Poruszające opowieści związane z tą Ślązaczką w drodze na ołtarze przechowują mieszkańcy co drugiego domu w Raciborzu-Brzeziu. Także ponad 80-letnia Teresa Rut Knura.
Teresa mieszka blisko kościoła w Brzeziu. W 1941 roku miała trzy latka. To, co się wtedy zdarzyło, zna jednak doskonale, bo bardzo często opowiadała o tym jej mama, Paulina Błaszczok. To opowieść związana z siostrą Marią Dulcissimą Hoffmann rodem ze Zgody, dzisiejszej dzielnicy Świętochłowic.
Dulcissima ze Zgromadzenia Sióstr Maryi Niepokalanej, czyli marianek, zmarła w Brzeziu w 1936 roku jako zaledwie 26-latka. Spowiednicy Dulcissimy, inne siostry z Brzezia oraz mieszkańcy wsi byli wtedy głęboko przekonani, że żegnają świętą. Na jej pogrzeb wszyscy ubrali się na biało; jej trumnę, jak na ślubie, prowadziły do grobu druhny.
Siostra się śni
Dulcissima rozmawiała w snach ze św. Teresą, a czasem także z Jezusem i Maryją. Teresa uczyła ją, jak stawać się świętą w codzienności. Ludzie twierdzą, że wokół tej zakonnicy działo się mnóstwo niezwykłych wydarzeń.
Ku zdumieniu lekarzy do zdrowia wracali ludzie, za których się modliła i za których się ofiarowywała. Powiedziała, że chce oddać własne oczy chłopcu, który stracił wzrok i słuch – wkrótce on je odzyskał, ona oślepła. Mówiła o rzeczach, które dopiero nadejdą – na przykład o wojnie, i o sprawach ważnych dla konkretnych ludzi. Bardzo często modliła się za księży. Kochali ją zarówno polscy, jak i niemieccy Ślązacy.

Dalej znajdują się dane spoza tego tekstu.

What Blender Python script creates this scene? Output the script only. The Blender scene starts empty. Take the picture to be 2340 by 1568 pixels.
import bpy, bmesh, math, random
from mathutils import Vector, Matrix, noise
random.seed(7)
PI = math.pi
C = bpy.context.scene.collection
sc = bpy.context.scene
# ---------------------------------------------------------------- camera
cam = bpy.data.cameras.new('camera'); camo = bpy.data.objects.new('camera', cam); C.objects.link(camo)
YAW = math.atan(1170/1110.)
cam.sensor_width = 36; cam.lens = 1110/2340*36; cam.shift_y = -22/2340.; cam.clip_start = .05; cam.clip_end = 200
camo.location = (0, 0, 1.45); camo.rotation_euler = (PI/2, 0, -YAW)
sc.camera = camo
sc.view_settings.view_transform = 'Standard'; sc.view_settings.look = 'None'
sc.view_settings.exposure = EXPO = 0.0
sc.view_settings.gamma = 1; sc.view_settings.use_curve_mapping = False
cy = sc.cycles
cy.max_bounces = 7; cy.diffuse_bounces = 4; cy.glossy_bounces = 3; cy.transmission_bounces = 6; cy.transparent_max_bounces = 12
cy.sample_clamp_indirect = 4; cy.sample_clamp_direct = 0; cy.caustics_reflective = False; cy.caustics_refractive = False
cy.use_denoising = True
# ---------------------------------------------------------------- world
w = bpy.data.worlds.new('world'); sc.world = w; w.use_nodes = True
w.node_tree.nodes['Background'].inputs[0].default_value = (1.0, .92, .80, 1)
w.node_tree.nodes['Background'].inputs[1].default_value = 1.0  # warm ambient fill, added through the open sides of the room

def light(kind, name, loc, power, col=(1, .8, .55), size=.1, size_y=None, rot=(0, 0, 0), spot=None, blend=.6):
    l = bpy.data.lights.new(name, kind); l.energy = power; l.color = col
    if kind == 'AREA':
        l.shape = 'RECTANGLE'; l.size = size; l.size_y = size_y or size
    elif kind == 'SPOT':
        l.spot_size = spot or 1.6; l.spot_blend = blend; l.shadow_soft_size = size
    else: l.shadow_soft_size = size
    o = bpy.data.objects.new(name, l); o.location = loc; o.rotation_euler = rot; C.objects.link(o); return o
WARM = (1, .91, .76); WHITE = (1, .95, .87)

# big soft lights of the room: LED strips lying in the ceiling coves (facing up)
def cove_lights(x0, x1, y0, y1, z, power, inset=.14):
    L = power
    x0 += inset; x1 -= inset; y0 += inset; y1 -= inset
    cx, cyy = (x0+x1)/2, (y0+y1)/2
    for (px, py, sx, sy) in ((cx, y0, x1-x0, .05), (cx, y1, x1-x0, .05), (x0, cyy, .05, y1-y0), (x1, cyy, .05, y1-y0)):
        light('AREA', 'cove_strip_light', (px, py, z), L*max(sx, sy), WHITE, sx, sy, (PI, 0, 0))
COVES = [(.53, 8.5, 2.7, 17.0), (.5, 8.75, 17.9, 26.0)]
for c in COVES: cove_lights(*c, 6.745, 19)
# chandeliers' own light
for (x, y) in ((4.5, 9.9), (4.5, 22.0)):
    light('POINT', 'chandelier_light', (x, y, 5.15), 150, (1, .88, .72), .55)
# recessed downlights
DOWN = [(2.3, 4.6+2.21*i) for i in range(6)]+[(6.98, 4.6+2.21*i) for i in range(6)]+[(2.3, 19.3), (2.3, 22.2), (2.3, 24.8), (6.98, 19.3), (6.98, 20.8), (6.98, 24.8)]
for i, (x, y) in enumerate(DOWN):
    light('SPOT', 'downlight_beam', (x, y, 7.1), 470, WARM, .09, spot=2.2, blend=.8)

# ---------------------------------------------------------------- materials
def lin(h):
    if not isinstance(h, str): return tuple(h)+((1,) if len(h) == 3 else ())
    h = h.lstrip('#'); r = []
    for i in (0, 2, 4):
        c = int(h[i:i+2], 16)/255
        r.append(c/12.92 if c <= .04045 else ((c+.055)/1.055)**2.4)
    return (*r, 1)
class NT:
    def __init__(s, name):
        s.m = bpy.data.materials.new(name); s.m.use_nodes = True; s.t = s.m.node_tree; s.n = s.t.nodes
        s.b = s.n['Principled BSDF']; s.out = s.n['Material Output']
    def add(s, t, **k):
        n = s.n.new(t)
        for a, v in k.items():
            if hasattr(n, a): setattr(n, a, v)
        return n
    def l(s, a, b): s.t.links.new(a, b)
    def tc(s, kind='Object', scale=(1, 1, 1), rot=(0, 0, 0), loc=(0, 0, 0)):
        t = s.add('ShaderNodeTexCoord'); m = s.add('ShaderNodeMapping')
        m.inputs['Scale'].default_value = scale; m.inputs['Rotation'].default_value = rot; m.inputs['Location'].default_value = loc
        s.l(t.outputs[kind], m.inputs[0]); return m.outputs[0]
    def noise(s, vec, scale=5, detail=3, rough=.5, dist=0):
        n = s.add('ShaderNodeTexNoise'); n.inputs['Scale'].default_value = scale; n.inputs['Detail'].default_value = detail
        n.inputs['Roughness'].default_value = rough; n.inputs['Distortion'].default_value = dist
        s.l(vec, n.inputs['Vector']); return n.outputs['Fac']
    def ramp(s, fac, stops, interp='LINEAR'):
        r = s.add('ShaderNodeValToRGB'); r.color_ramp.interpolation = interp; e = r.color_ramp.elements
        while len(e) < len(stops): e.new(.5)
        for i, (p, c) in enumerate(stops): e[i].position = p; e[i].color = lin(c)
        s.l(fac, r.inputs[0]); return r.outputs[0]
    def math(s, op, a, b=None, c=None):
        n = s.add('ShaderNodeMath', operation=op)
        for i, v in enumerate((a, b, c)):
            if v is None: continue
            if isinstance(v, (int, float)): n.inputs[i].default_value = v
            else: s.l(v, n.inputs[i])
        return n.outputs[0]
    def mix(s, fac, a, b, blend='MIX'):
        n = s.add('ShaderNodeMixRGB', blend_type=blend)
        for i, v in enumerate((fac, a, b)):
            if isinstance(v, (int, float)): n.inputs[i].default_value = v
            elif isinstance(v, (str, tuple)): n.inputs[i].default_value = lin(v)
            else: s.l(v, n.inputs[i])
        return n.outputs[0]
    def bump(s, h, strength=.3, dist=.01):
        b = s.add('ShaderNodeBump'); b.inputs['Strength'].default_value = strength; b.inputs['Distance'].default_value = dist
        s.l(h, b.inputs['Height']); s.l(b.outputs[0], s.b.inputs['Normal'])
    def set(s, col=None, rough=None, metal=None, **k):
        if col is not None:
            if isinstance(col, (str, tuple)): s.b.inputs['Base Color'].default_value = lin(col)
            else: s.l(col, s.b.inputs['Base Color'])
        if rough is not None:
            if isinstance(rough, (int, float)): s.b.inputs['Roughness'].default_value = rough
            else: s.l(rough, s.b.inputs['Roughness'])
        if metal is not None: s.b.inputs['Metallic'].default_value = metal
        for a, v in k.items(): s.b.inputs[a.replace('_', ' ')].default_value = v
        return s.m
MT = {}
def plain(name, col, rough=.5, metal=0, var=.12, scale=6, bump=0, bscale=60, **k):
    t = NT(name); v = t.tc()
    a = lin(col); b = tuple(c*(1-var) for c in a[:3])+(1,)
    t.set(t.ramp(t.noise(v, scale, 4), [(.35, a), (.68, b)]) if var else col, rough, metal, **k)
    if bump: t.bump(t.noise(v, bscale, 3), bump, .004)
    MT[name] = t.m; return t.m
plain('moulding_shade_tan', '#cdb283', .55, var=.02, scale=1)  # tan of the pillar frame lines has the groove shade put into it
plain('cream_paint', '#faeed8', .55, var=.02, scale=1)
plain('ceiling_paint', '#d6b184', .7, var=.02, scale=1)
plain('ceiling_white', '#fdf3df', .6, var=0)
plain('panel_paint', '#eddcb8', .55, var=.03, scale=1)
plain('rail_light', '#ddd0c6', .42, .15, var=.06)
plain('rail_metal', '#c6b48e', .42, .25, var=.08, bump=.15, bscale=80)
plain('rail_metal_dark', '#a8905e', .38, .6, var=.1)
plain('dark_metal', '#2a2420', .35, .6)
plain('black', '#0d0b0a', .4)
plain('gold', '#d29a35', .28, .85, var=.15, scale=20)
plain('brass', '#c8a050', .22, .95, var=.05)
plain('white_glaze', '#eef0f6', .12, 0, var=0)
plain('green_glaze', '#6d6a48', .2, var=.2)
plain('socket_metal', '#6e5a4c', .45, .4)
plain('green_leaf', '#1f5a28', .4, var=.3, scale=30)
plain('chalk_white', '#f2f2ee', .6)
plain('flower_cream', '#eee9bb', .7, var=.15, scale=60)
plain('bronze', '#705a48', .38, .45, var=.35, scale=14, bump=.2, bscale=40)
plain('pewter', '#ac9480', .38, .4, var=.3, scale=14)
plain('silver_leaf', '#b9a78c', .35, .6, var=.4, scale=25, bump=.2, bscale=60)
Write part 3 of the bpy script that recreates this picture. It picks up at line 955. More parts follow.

Gdy wybuchła II wojna światowa, Brzezie zostało włączone do Niemiec. Pięć lat po śmierci siostry w tej wsi, w której wszyscy się znali, pojawiła się nieznajoma, elegancko ubrana kobieta. Był rok 1941. – Ta pani podeszła do mojej mamy, Pauliny Błaszczok, która akurat szła po wodę w stronę szkoły. Powiedziała mamie: „Czy leży tu jakoś siostra zakonno, co cuda umi robić?”. Moja mama odpowiedziała: „Ja, tu na cmentarzu. To pódźcie, jo was zawiedam”. Ta pani przyjechała z głębi Niemiec. Opowiedziała mamie, że jej synowi, który został ciężko ranny na wojnie, przez trzy noce z rzędu śniła się ta siostra zakonna i cała droga do Brzezia. Ten syn powiedział w końcu: „Mama, jedź tam. To jest na Śląsku” – mówi Teresa Knura.